Just wanted to say that this is a really good description of exactly what was wrong with ROTS: You just didn't care. (At least not much). You kinda care 'cause it's Obi-Wan and Luke's dad and Yoda up there, but aside from that....it's like Lucas thinks in his mind "Oh, everyone will be so stoked to see these characters again and that climactic battle between Anakin and Obi-Wan...who needs dramatic tension? It's already there!" You know the whole time how the whole thing is going to turn out (which is major weakness of the prequels, but one that might have been overcome had Lucas provided any genuine insight into the story itself) so a writer/diector needs to work pretty hard to make you care.Now let's look at the battle on the lava world at the end of Return of the Sith. Throughout the fight, despite the fact that we are told that Anakin's supposed to be one of the strongest of the Jedi, you don't really see any clear victor during Anakin and Obi-wan's chaotic struggle. Despite all of the foreshadowing that Anakin was going to be some ultimate bad guy, Obi-wan never seems to be at much of a disadvantage. Then they stop fighting all together, losing any tension from the seen that had built up in the scene, if any, and Obi-wan says how he has the higher ground, and if Anakin attacks him Anakin will lose. Then Anakin attacks him anyway and loses. Lame! Where is the increase of jeopardy for Obi-wan? Where is Obi-wan certain to get defeated to make us get on the edge of are seats worrying about him? Where is the miraculous and unexpected twist of fate that allows Obi-wan to narrowly escape death and gain the upper hand? I'm sorry, but it's just not there! Obi-wan cuts down Anakin as easily as a food processor dices a head of lettuce, and doesn't even lose his breath while doing it. The control of tension for that scene was so poorly played out that I doubt Lucas even bothered to storyboard that sequence at all.

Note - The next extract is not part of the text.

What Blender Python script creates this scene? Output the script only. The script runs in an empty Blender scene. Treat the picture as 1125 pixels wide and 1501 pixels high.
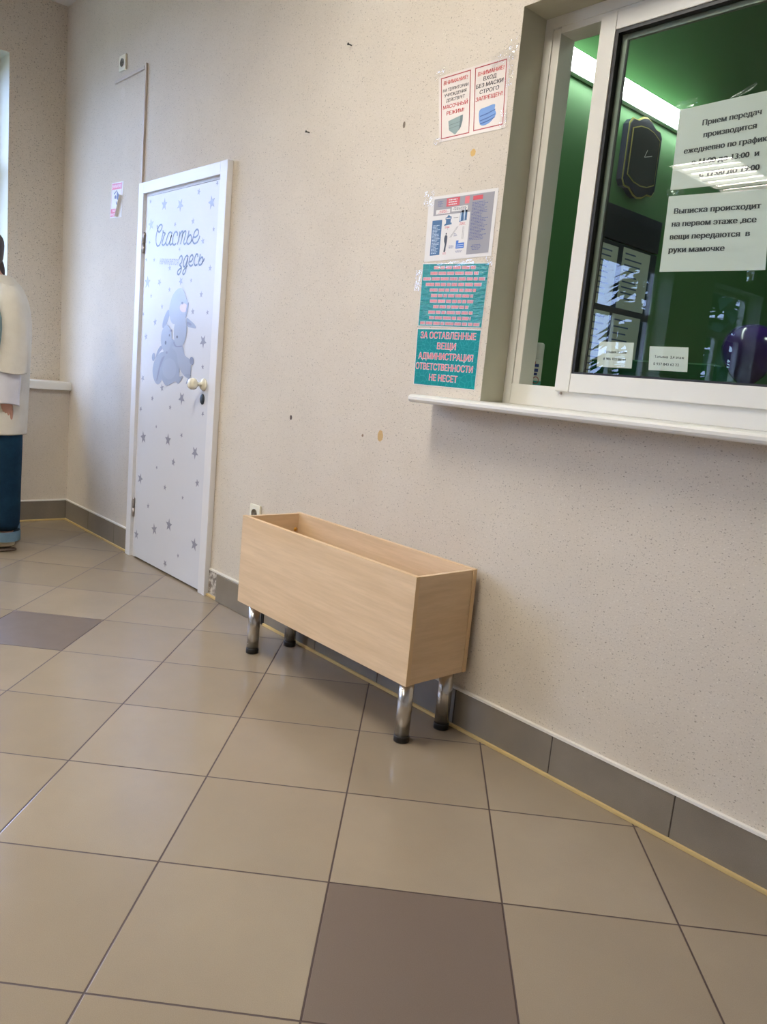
import bpy, bmesh, math, random
from mathutils import Vector, Matrix
from mathutils.geometry import delaunay_2d_cdt
random.seed(7)
SC = bpy.context.scene
COL = SC.collection
PI = math.pi

# ------------------------------------------------------------------ camera, sky, exposure
cam_d = bpy.data.cameras.new('camera'); cam = bpy.data.objects.new('camera', cam_d); COL.objects.link(cam)
R_ = Vector((0.65781874, 0.74748635, 0.09240484)); U_ = Vector((-0.18638205, 0.04268394, 0.9815497)); D_ = Vector((-0.7297508, 0.66290439, -0.16739634))
cam.matrix_world = Matrix(((R_.x, U_.x, -D_.x, 0.0), (R_.y, U_.y, -D_.y, -1.9445), (R_.z, U_.z, -D_.z, 1.1528), (0, 0, 0, 1)))
cam_d.sensor_fit = 'VERTICAL'; cam_d.sensor_height = 36; cam_d.sensor_width = 36; cam_d.lens = 27.595
cam_d.clip_start = 0.03; cam_d.clip_end = 200
SC.camera = cam
SKY_STRENGTH = 13.5
LAMP_STRENGTH = 34.0
OFFICE_LAMP = 22.0
EXPOSURE = 0.15
world = bpy.data.worlds.new('overcast_sky'); SC.world = world; world.use_nodes = True
bgn = world.node_tree.nodes['Background']
bgn.inputs[0].default_value = (0.44, 0.61, 1.0, 1); bgn.inputs[1].default_value = SKY_STRENGTH
vs = SC.view_settings
SC.display_settings.display_device = 'sRGB'
vs.view_transform = 'Standard'; vs.look = 'None'; vs.exposure = EXPOSURE; vs.gamma = 1; vs.use_curve_mapping = False

# ------------------------------------------------------------------ materials
def srgb(r, g, b):
    f = lambda c: (c/255/12.92) if c/255 <= 0.04045 else ((c/255+0.055)/1.055)**2.4
    return (f(r), f(g), f(b), 1)
class NT:
    def __init__(s, name):
        s.m = bpy.data.materials.new(name); s.m.use_nodes = True; s.t = s.m.node_tree
        s.b = s.t.nodes['Principled BSDF']; s.out = s.t.nodes['Material Output']
    def n(s, typ, **kw):
        nd = s.t.nodes.new(typ)
        for k, v in kw.items(): setattr(nd, k, v)
        return nd
    def link(s, a, b): s.t.links.new(a, b)
    def math(s, op, a, b=None, c=None):
        nd = s.n('ShaderNodeMath', operation=op)
        for i, v in enumerate((a, b, c)):
            if v is None: continue
            if isinstance(v, (int, float)): nd.inputs[i].default_value = v
            else: s.link(v, nd.inputs[i])
        return nd.outputs[0]
    def mix(s, f, a, b):
        nd = s.n('ShaderNodeMix', data_type='RGBA')
        for i, v in ((0, f), (6, a), (7, b)):
            if isinstance(v, (int, float)): nd.inputs[i].default_value = v
            elif isinstance(v, tuple): nd.inputs[i].default_value = v
            else: s.link(v, nd.inputs[i])
        return nd.outputs[2]
    def pos(s):
        return s.n('ShaderNodeNewGeometry').outputs['Position']
    def noise(s, vec, scale, detail=2, rough=0.5):
        nd = s.n('ShaderNodeTexNoise'); nd.inputs['Scale'].default_value = scale; nd.inputs['Detail'].default_value = detail
        nd.inputs['Roughness'].default_value = rough
        if vec is not None: s.link(vec, nd.inputs['Vector'])
        return nd.outputs['Fac']
    def ramp(s, f, p0, p1):
        nd = s.n('ShaderNodeMapRange'); nd.inputs[1].default_value = p0; nd.inputs[2].default_value = p1
        s.link(f, nd.inputs[0]); return nd.outputs[0]
    def scl(s, vec, v3):
        nd = s.n('ShaderNodeVectorMath', operation='MULTIPLY'); s.link(vec, nd.inputs[0]); nd.inputs[1].default_value = v3
        return nd.outputs[0]
    def bump(s, h, strength, dist=0.001):
        nd = s.n('ShaderNodeBump'); nd.inputs['Strength'].default_value = strength; nd.inputs['Distance'].default_value = dist
        s.link(h, nd.inputs['Height']); s.link(nd.outputs[0], s.b.inputs['Normal'])
def plain(name, col, rough=0.5, metal=0, spec=0.5, emit=0, noise=0.0, nscale=60, alpha=1, coat=0):
    t = NT(name); b = t.b
    b.inputs['Roughness'].default_value = rough; b.inputs['Metallic'].default_value = metal
    b.inputs['Specular IOR Level'].default_value = spec; b.inputs['Coat Weight'].default_value = coat
    if noise:
        f = t.noise(t.n('ShaderNodeTexCoord').outputs['Object'], nscale, 3)
        d = tuple(c*(1-noise) for c in col[:3])+(1,); l = tuple(min(1, c*(1+noise)) for c in col[:3])+(1,)
        t.link(t.mix(f, d, l), b.inputs['Base Color'])
    else: b.inputs['Base Color'].default_value = col
    if emit:
        b.inputs['Emission Color'].default_value = col; b.inputs['Emission Strength'].default_value = emit
    b.inputs['Alpha'].default_value = alpha
    return t.m

def wall_material(name, c_lo, c_hi, stains=()):
    t = NT(name); P = t.pos()
    big = t.ramp(t.noise(P, 1.7, 4, 0.6), 0.3, 0.7)
    base = t.mix(big, c_lo, c_hi)
    fine = t.noise(P, 190, 3, 0.7)
    base = t.mix(t.math('MULTIPLY', t.ramp(fine, 0.35, 0.75), 0.30), base, tuple(c*1.18 for c in c_hi[:3])+(1,))
    # small dark flecks of the liquid wallpaper
    nz = t.n('ShaderNodeTexNoise'); nz.inputs['Scale'].default_value = 240; t.link(P, nz.inputs['Vector'])
    wob = t.n('ShaderNodeVectorMath', operation='MULTIPLY_ADD'); t.link(nz.outputs['Color'], wob.inputs[0]); wob.inputs[1].default_value = (.007, .007, .004); t.link(P, wob.inputs[2])
    for sc_, kp, r0, r1, op, cc in ((82, 0.50, 0.09, 0.24, 0.50, (92, 84, 70)), (170, 0.45, 0.08, 0.26, 0.36, (120, 104, 86)), (120, 0.72, 0.10, 0.22, 0.45, (236, 228, 214))):
        v = t.n('ShaderNodeTexVoronoi'); v.inputs['Scale'].default_value = sc_
        t.link(t.scl(wob.outputs[0], (0.8, 1, 1.3)), v.inputs['Vector'])
        wn = t.n('ShaderNodeSeparateColor'); t.link(v.outputs['Color'], wn.inputs[0])
        near = t.math('LESS_THAN', v.outputs['Distance'], t.math('MULTIPLY_ADD', wn.outputs[1], r1, r0))
        keep = t.math('GREATER_THAN', wn.outputs[0], kp)
        base = t.mix(t.math('MULTIPLY', t.math('MULTIPLY', near, keep), op), base, srgb(*cc))
    sep = t.n('ShaderNodeSeparateXYZ'); t.link(P, sep.inputs[0])
    for (sx, sz_, rx, rz, col, op) in stains:
        dx = t.math('DIVIDE', t.math('SUBTRACT', sep.outputs[0], sx), rx)
        dz = t.math('DIVIDE', t.math('SUBTRACT', sep.outputs[2], sz_), rz)
        dd = t.math('ADD', t.math('MULTIPLY', dx, dx), t.math('MULTIPLY', dz, dz))
        dd = t.math('ADD', dd, t.math('MULTIPLY', t.noise(P, 160, 2), 0.8))
        m = t.math('MULTIPLY', t.math('LESS_THAN', dd, 1.3), op)
        base = t.mix(m, base, col)
    t.link(base, t.b.inputs['Base Color']); t.b.inputs['Roughness'].default_value = 0.75
    t.b.inputs['Specular IOR Level'].default_value = 0.3
    t.bump(t.noise(P, 150, 3, 0.7), 0.35, 0.0016)
    return t.m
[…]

OF COURSE we know that Obi is going to make it (otherwise how could he show up in Episode IV?) so there needs to be some genuine tension. There isn't.
Another thing is Anakin's character. We felt some real sympathy for him at the end of Jedi, seeing him trapped in the suit like that after he'd saved Luke's life. There is very little, if any of that in the prequals. Anakin, or rather Lucas, never reveals what the heck is going on in this guy's mind.
Oh--Anakin is cold and scared...that must mean he misses his mother which must mean that he's sad which means he's afraid which means he's angry which means.....Thanks for that Yoda. There's no way anyone would have figured this out without Yoda's helpful insight. That terrible "yippee!" dialgoue certainly didn't help.
Anakin is mad at Obi Wan because....Obi basically raised him from a child? Helped free him from slavery? Helped him develop his powers? Supposadly Obi is this overbearing guy....but we never SEE that. That's one of the reasons that Anakin is so unlikable, because his grievences seem to spring from nowhere.
Anakin loves Amidala because....she's hot? That's about the extent of my knowlege.
Anakin's mother's death is the reason for his plunge into evil? He was away from her for ten years and suddenly one day it occurs to him to check up on her? Where was he before that?
Anakin wants to save Padme but somehow ends up killing her. I was definetely lost with this one. "Obi-Wan turned against me....don't you turn against me!" Huh?
The script is more like an outline for a film, not a real screenplay. As a writer there is no worse gaffe than "telling" instead of showing, but Lucas does it all the way through. If he'd been a novice filmmaker trying to get into the biz and came in with a script like this, he never would have made it.